A pesar de un inicio que puede parecer más ligero y desenfadado, la película nunca se torna tediosa. Spielberg equilibra hábilmente la comedia –con una Capshaw cuya interpretación de la corista Willie puede resultar a ratos cargante, pero siempre salvada por el humor– con la acción y la emoción. La relación romántica entre Indy y Willie, aunque menos explosiva que en su predecesora, adquiere más chispa gracias a la presencia de Ke Huy Quan, el joven coprotagonista que aporta un toque encantador y cómico, haciendo que la dinámica entre los personajes se asemeje a una buddy movie en toda regla.

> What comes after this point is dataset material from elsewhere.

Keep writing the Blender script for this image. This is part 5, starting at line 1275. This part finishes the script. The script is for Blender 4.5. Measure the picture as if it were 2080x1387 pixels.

Pero lo realmente memorable de El templo maldito llega cuando la trama se intensifica, a partir de que Indy despierta de su letargo alucinógeno, desencadenando una serie de secuencias que son pura adrenalina: la persecución en la vagoneta minera y la épica batalla sobre un puente colgante son momentos que ya se han convertido en hitos del cine de aventuras. Solo por estas escenas, la película se erige como un referente indiscutible del género, culminando con un beso final que bien podría competir con las escenas románticas más icónicas del cine, como las de La Guerra de las Galaxias (1977). Este cierre es una verdadera celebración del blockbuster, un broche de oro que redondea la experiencia cinematográfica, dejando al espectador con la satisfacción de haber presenciado algo memorable.
Insisto: aunque pueda haber pequeños defectos en Indiana Jones y el templo maldito, la grandeza de sus momentos clave es tal que cualquier minucia se diluye en la espectacularidad del conjunto. Y tanto es así, que esos defectos ya no los recuerdo.